Australia’s own inbound clean-product pipeline has also shortened with 37 refined-product tankers heading to Australia on June 26, equivalent to 12 days of supply, down from 44 tankers and 16 days one week earlier.

This does not constitute a shortage (yet), but it does reduce the margin for error.

Western Australia’s reserve would last about 29 hours

The Western Australian government has assembled a state-controlled backup for “areas of acute need” of 20 million litres of diesel to support remote communities, agriculture, transport and mining during local supply failures, but western Australia consumes approximately 6 billion litres annually, or 16.4 million litres a day, according to figures reported when the state stockpile was established — that makes the entire reserve equivalent to roughly 29 hours of statewide demand.

And a recent Pilbara fuel-security analysis published by Craig Tindale estimates that major operations typically hold 7-10 days of diesel on site. Junior and mid-tier miners reportedly operated with approximately five days during the March disruption.

Near the start of the crisis in March 2026, Association of Mining and Exploration Companies (AMEC) CEO, Warren Pearce, warned some smaller mining companies had only five days’ of diesel supply.

“Many coal mines in Australia are operating near their break-even level, so there are concerns that a shortage or higher prices of fuel could affect operations and possibly impact supply… The mining industry runs on diesel and an interruption to fuel supply will potentially see mines having to shut down until fuel becomes available” — Warren Pearce, CEO, Association of Mining and Exploration Companies (AMEC)

The comparison reveals the scale problem: Australia’s fuel-security system can manage temporary local shortages, but it cannot replace sustained maritime imports.

The federal government recognises the issue and has extended a measure permitting suppliers to hold 20% less petrol and diesel in reserve until September if additional fuel is released into domestic and regional markets.
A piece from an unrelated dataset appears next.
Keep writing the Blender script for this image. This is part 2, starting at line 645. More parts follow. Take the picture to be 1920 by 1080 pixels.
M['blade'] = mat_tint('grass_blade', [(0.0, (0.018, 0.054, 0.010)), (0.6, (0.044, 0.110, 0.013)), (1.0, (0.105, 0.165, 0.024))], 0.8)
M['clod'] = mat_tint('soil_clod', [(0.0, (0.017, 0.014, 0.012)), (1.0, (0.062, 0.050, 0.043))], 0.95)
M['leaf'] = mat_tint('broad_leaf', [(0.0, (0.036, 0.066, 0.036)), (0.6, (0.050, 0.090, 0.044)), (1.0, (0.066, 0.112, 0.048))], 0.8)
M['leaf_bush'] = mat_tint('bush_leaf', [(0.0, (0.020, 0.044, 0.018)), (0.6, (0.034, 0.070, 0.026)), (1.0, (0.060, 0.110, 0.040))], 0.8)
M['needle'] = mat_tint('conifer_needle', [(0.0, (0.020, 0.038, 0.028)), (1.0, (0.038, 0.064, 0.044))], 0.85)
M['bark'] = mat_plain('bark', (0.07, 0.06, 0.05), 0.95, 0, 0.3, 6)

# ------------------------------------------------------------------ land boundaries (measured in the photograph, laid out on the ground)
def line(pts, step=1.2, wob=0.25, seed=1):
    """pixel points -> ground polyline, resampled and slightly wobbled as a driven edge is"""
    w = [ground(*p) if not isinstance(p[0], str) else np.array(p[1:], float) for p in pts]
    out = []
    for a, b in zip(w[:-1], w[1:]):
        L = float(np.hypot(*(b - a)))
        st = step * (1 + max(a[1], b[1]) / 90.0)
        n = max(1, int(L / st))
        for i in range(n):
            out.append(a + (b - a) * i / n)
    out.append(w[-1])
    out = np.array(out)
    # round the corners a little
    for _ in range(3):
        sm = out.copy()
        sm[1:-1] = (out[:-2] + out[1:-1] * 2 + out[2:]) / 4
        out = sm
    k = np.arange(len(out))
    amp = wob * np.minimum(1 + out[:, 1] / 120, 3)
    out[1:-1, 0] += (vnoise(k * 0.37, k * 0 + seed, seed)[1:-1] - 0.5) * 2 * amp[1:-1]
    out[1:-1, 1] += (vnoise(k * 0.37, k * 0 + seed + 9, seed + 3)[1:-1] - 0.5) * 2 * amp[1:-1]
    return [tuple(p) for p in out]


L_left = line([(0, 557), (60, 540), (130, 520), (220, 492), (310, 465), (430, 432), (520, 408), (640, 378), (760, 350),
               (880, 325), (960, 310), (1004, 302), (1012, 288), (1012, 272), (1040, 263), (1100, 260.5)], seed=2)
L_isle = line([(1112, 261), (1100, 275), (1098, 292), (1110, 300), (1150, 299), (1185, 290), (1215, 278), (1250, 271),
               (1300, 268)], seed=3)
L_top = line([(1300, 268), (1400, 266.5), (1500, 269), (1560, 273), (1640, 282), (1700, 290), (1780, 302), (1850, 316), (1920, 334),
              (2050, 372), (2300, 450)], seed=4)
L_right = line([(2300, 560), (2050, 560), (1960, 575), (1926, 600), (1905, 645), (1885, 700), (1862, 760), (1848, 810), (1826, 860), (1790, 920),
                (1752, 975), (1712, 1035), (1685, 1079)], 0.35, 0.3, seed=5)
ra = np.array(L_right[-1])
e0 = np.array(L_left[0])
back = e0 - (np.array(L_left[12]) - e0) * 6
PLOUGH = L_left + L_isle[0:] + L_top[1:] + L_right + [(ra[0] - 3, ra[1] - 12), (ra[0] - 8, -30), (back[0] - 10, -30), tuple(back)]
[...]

The measure can free up to 762 million litres of fuel.

What does this mean for mining and metals?

Australian mining consumes almost 9.6 billion litres of diesel annually, around one-quarter of national use.

Singapore gasoil remains approximately A$0.23 per litre above February prices. If fully passed through across that consumption, the difference represents roughly A$1.8 billion of annualised gross exposure before contracts, hedging and tax treatment.

Fortescue, in an interview with Reuters, says every 10-cent movement in diesel changes its costs by approximately US$70 million. Across the four largest iron-ore miners, the combined effect may reach US$500 million, according to Reuters reporting on mining fuel exposure.

For now, major mines have fuel and falling cracks are easing costs. But, smaller operators, contractors and exploration programs remain especially vulnerable because they have less storage and weaker purchasing power.

If the maritime disruption continues, the likely sequence is straightforward: discretionary work is cut first, juniors ration fuel next, and major production is protected until site tanks approach minimum levels as we warn in our analysis on how the Strait of Hormuz diesel shock threatens mining industry.

The immediate conclusion is not that Australia has ten days before its mining industry stops. It is that 37 days of national diesel cover may translate into only seven to ten operational days at the mine that needs it.

Australia is not running out today, but the accumulation of reserves offers a warning, rather than hope — if the Strait of Hormuz stays closed and oil inventories keep running down — it doesn’t matter what the price of oil is, diesel will crack.